Но эта вновь открывшаяся жизненная полнота могла быть показана лишь возвышенной поэзией в одухотворенных религиозных символах этого мира. Напряженный поиск новой жизненной нормы и нового жизненного содержания, ставших ненадежными из-за распада прежнего порядка и веры отцов, из-за воздействия неслыханных новопробужденных духовных сил беспокойного VI века, нигде не был более интенсивным и глубоким, чем в стране Солона. Нигде такая высокая степень душевной тонкости не обнаружилась в сочетании с таким количеством духовных предпосылок и свежестью едва только развитой молодежи. Эта почва дала возможность вырасти чудесному цветку — трагедии. Он питался и поддерживался всеми корнями греческого духа, но его мощный главный корень тянется к глубинным пластам, где таится праоснова всей поэзии и всех высших жизненных форм греческой нации, — к пластам мифа. В эпоху, чьи мощнейшие силы, казалось, все дальше уходят от своих героических истоков, в эпоху рационального познания и возросшей способности к страданию, как то показывает ионийская литература, именно из этих корней вырастает новый героический дух, сильнее проникший в глубь человеческого существа, ощущающий свое изначальное и непосредственное родство с мифом и бытием, которое в нем стало образом. Он вновь вдыхает жизнь в мифологические схемы и возвращает им речь, давая им испить своей жертвенной крови. Без этого нам не объяснить чудо нового пробуждения мифа.

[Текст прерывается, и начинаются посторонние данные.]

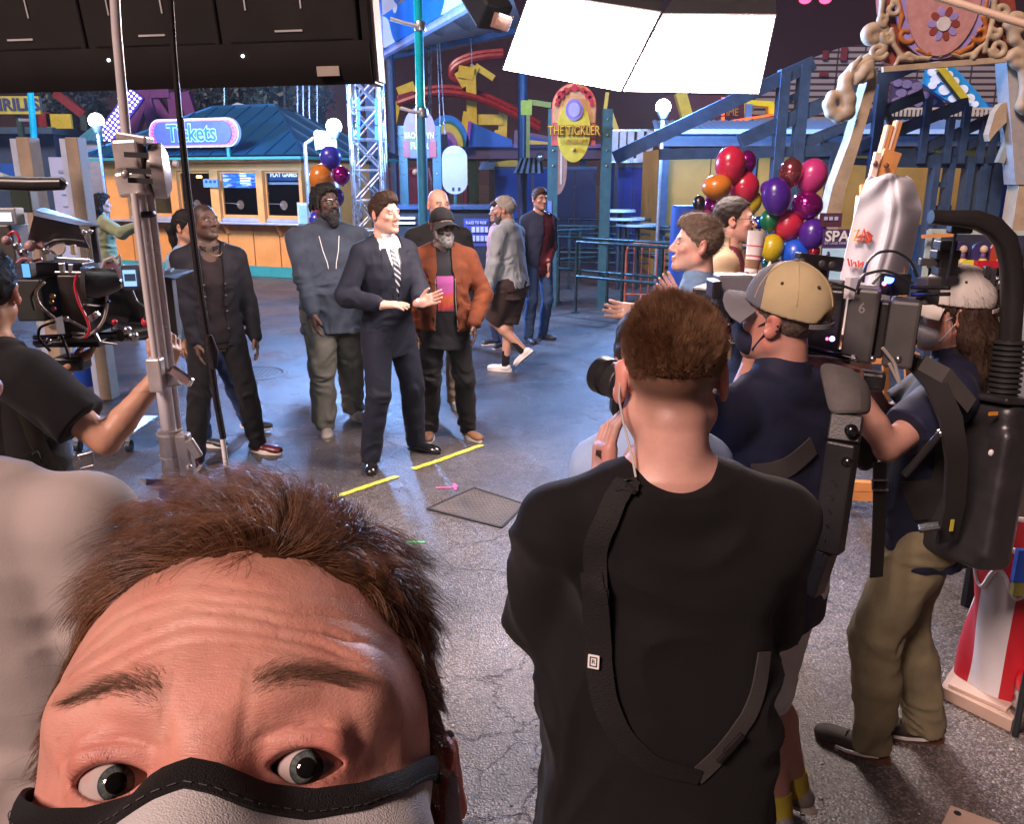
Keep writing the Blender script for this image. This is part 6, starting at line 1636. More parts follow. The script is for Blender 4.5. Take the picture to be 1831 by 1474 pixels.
def print_mat():
 m=pbr('tee_print',(.5,.1,.2),.7)
 N=m.node_tree.nodes;Lk=m.node_tree.links
 tc=N.new('ShaderNodeTexCoord');sp=N.new('ShaderNodeSeparateXYZ');Lk.new(tc.outputs['Generated'],sp.inputs[0])
 nz=N.new('ShaderNodeTexNoise');nz.inputs['Scale'].default_value=5;Lk.new(tc.outputs['Generated'],nz.inputs['Vector'])
 ma=N.new('ShaderNodeMath');ma.operation='MULTIPLY_ADD';Lk.new(nz.outputs['Fac'],ma.inputs[0]);ma.inputs[1].default_value=.35;Lk.new(sp.outputs['Z'],ma.inputs[2])
 rp=N.new('ShaderNodeValToRGB');e=rp.color_ramp.elements
 e[0].position=.15;e[0].color=(.03,.01,.02,1);e[1].position=1.0;e[1].color=(.30,.05,.20,1)
 for ps,c in((.35,(.35,.02,.02,1)),(.5,(.32,.075,.01,1)),(.62,(.45,.03,.05,1)),(.72,(.30,.05,.20,1))):
  x=e.new(ps);x.color=c
 Lk.new(ma.outputs[0],rp.inputs['Fac']);Lk.new(rp.outputs['Color'],N['Principled BSDF'].inputs['Base Color'])
 return m
def patch(G,x0,x1,z0,z1,off=.003,nx=8,nz=10,y=-.3,sg=1):
 g=[(x0+(x1-x0)*i/nx,y,z0+(z1-z0)*j/nz)for j in range(nz+1)for i in range(nx+1)]
 q,_=G.snap(g,off,9)
 return MB().sheet([[tuple(q[j*(nx+1)+i])for i in range(nx+1)]for j in range(nz+1)])
patch(G0,-.075,.075,z0+.10,z0+.40).build('shirt_print',print_mat(),p['E'],True,smooth=True)
for sg in(-1,1):
 ribbon(G,[(sg*.085,-.06,z0+.55),(sg*.115,-.25,z0+.46),(sg*.115,-.3,z0+.34)],[.05,.085,.03],.003,.006).build('lapel',c_suede,p['E'],True,smooth=True)
 ribbon(G,[(sg*.082,-.2,z0+.42),(sg*.088,-.3,z0+.2),(sg*.095,-.2,z0-.03)],.007,.002,.002).build('zip',pbr('steel_zip',(.30,.27,.22),.4,.8),p['E'],True)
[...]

Недавние попытки историко-генетического анализа и сущностного определения трагедии, предпринятые филологами, проходят мимо этого вопроса. Они берут проблему с внешней стороны, выводя творческие новшества из некоторых, чисто литературных процедур, затрагивающих историю стихотворных форм, и полагают, например, что дионисийский дифирамб потому "приобрел серьезную форму", что некий изобретательный ум дал ему старое героическое сказание в качестве материала. Аттическая трагедия, дескать, есть не что иное, как эпизод драматически изложенного героического сказания, разыгранный хором аттических граждан [21]. Средневековая поэзия всех культурных народов Запада богата драматизациями Священной истории, но из них тем не менее не развилась трагедия, пока знакомство с античными образцами не сделало это возможным. Из драматизации греческого героического сказания также вряд ли могло возникнуть нечто большее, нежели новый нежизнеспособный артистически-игровой вид хоровой лирики, который нас мало интересовал бы и не был бы способен на развитие, если бы предание не было перенесено на более высокую ступень героического духа, из которого оно выросло, и не получило бы тем самым новые художественные формообразующие импульсы. К сожалению, у нас нет точного представления о древнейшей форме трагедии и потому мы можем судить о ней, только исходя из кульминации ее развития. В ее окончательном виде, который мы обнаруживаем у Эсхила, она оказывается возрождением мифа из нового взгляда на мир и на человека, который был пробужден Солоном в аттическом духе и достиг в творчестве Эсхила высочайшего напряжения своей религиозной и нравственной проблематики.